Exercise prompt — Skip every image and restate the data word for word.

Data section —
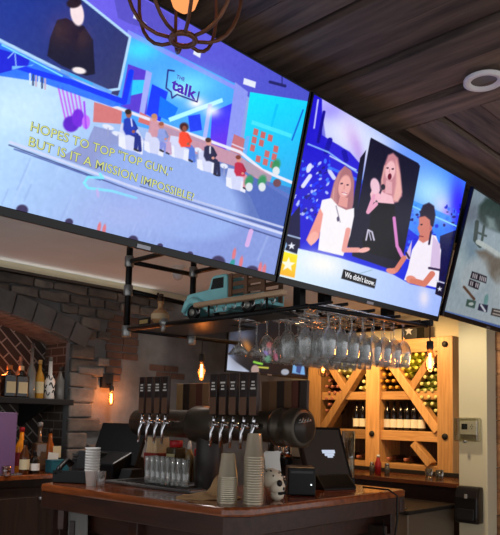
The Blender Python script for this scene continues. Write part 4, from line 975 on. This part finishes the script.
# cage lamp near the viewer
cg = thing('cage_lamp', 'round rusty wire cage lamp with a glowing bulb at the top edge', 'lamp', (1.209, 1.491, 2.60))
RUST = mat('rusty_metal', (112, 74, 54), .5, .6, noise=.3, nscale=20)
CRD, CH = .175, .36
for k in range(8):
    a = k*PI/4+.25; pts = []
    for i in range(15):
        tt = i/14; pts.append(((.036+(CRD-.036)*math.sin(PI*min(1, tt*1.02))**.8)*math.cos(a) if tt < 1 else .03*math.cos(a), (.036+(CRD-.036)*math.sin(PI*min(1, tt*1.02))**.8)*math.sin(a) if tt < 1 else .03*math.sin(a), CH*(.5-.5*math.cos(PI*tt))))
    MB().tube(pts, .0058, 7).build('cage_wire', RUST, cg)
def ring(R, z, rad, name):
    q = MB(); pts = [(R*math.cos(2*PI*i/32), R*math.sin(2*PI*i/32), z) for i in range(33)]; q.tube(pts, rad, 8, False); return q.build(name, RUST, cg)
ring(.036, 0, .0085, 'bottom_ring'); ring(.03, CH, .007, 'top_ring')
MB().tube([(0, 0, CH-.01), (0, 0, .40)], .012, 8).tube([(0, 0, .24), (0, 0, CH)], .02, 10).build('stem', RUST, cg)
q = MB(); q.lathe([(.018, .24), (.03, .22), (.044, .17), (.046, .14), (.034, .105), (.012, .088)], n=20).build('bulb', emis('warm_bulb', (255, 160, 96), 1.15), cg)
MB().lathe([(.05, .385), (.05, .40)], n=16).build('canopy', RUST, cg)
lampl((1.209, 1.491, 2.60+.14), 3.0, (255, 170, 90), .05)

# recessed ceiling light
rl = thing('ceiling_light', 'white round recessed light in the dark plank ceiling', 'light', Zp(484, 80.5, 3.0))
MB().lathe([(.088, .004), (.088, -.008), (.078, -.014), (.058, -.008), (.052, .02)], n=32, cap=(False, False)).build('trim_ring', mat('white_trim', (226, 222, 222), .4), rl)
MB().lathe([(.0, .0), (.056, -.0), (.057, -.001)], (0, 0, .001), 24, cap=(False, False)).build('baffle', mat('baffle_grey', (104, 98, 96), .5), rl)

# ------------------------------------------------------------------ back bar
sh = thing('bottle_shelf', 'black wall shelf inside the stone arch', 'shelf', (1.6, 5.0, 1.555))
MB().span((-1.27, -.22, 0), (1.29, .3, .045)).build('board', MATTE, sh, bevel=.004)
for x in (-1.0, .0, 1.1): MB().prism([(-.18, 0), (.3, 0), (.3, -.18)], 0, x-.015, x+.015).build('bracket', MATTE, sh)
bc = thing('back_counter', 'back bar cabinet with a wooden counter under the stone arch', 'cabinet', (1.1, 4.95, 0))
MB().span((-2.2, -.35, 1.0), (1.62, -.055, 1.035)).build('worktop', BARTOP, bc, bevel=.006)
MB().span((-2.15, -.28, 0), (1.58, -.055, 1.0)).build('cabinet_body', DARKWOOD, bc)
for i in range(6):
    x0 = -2.1+i*.61
    d_ = MB().span((x0, -.305, .08), (x0+.57, -.28, .94)).span((x0+.07, -.312, .15), (x0+.5, -.304, .87)).build('door', DARKWOOD, bc, bevel=.004)
    MB().add(*ellipsoid((x0+.50 if i % 2 else x0+.06, -.33, .86), (.014, .018, .014), 10, 8), True).build('knob', STEEL, d_)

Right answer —
The Blender Python script for this scene continues. Write part 4, from line 975 on. This part finishes the script.
# cage lamp near the viewer
cg = thing('cage_lamp', 'round rusty wire cage lamp with a glowing bulb at the top edge', 'lamp', (1.209, 1.491, 2.60))
RUST = mat('rusty_metal', (112, 74, 54), .5, .6, noise=.3, nscale=20)
CRD, CH = .175, .36
for k in range(8):
    a = k*PI/4+.25; pts = []
    for i in range(15):
        tt = i/14; pts.append(((.036+(CRD-.036)*math.sin(PI*min(1, tt*1.02))**.8)*math.cos(a) if tt < 1 else .03*math.cos(a), (.036+(CRD-.036)*math.sin(PI*min(1, tt*1.02))**.8)*math.sin(a) if tt < 1 else .03*math.sin(a), CH*(.5-.5*math.cos(PI*tt))))
    MB().tube(pts, .0058, 7).build('cage_wire', RUST, cg)
def ring(R, z, rad, name):
    q = MB(); pts = [(R*math.cos(2*PI*i/32), R*math.sin(2*PI*i/32), z) for i in range(33)]; q.tube(pts, rad, 8, False); return q.build(name, RUST, cg)
ring(.036, 0, .0085, 'bottom_ring'); ring(.03, CH, .007, 'top_ring')
MB().tube([(0, 0, CH-.01), (0, 0, .40)], .012, 8).tube([(0, 0, .24), (0, 0, CH)], .02, 10).build('stem', RUST, cg)
q = MB(); q.lathe([(.018, .24), (.03, .22), (.044, .17), (.046, .14), (.034, .105), (.012, .088)], n=20).build('bulb', emis('warm_bulb', (255, 160, 96), 1.15), cg)
MB().lathe([(.05, .385), (.05, .40)], n=16).build('canopy', RUST, cg)
lampl((1.209, 1.491, 2.60+.14), 3.0, (255, 170, 90), .05)

# recessed ceiling light
rl = thing('ceiling_light', 'white round recessed light in the dark plank ceiling', 'light', Zp(484, 80.5, 3.0))
MB().lathe([(.088, .004), (.088, -.008), (.078, -.014), (.058, -.008), (.052, .02)], n=32, cap=(False, False)).build('trim_ring', mat('white_trim', (226, 222, 222), .4), rl)
MB().lathe([(.0, .0), (.056, -.0), (.057, -.001)], (0, 0, .001), 24, cap=(False, False)).build('baffle', mat('baffle_grey', (104, 98, 96), .5), rl)

# ------------------------------------------------------------------ back bar
sh = thing('bottle_shelf', 'black wall shelf inside the stone arch', 'shelf', (1.6, 5.0, 1.555))
MB().span((-1.27, -.22, 0), (1.29, .3, .045)).build('board', MATTE, sh, bevel=.004)
for x in (-1.0, .0, 1.1): MB().prism([(-.18, 0), (.3, 0), (.3, -.18)], 0, x-.015, x+.015).build('bracket', MATTE, sh)
bc = thing('back_counter', 'back bar cabinet with a wooden counter under the stone arch', 'cabinet', (1.1, 4.95, 0))
MB().span((-2.2, -.35, 1.0), (1.62, -.055, 1.035)).build('worktop', BARTOP, bc, bevel=.006)
MB().span((-2.15, -.28, 0), (1.58, -.055, 1.0)).build('cabinet_body', DARKWOOD, bc)
for i in range(6):
    x0 = -2.1+i*.61
    d_ = MB().span((x0, -.305, .08), (x0+.57, -.28, .94)).span((x0+.07, -.312, .15), (x0+.5, -.304, .87)).build('door', DARKWOOD, bc, bevel=.004)
    MB().add(*ellipsoid((x0+.50 if i % 2 else x0+.06, -.33, .86), (.014, .018, .014), 10, 8), True).build('knob', STEEL, d_)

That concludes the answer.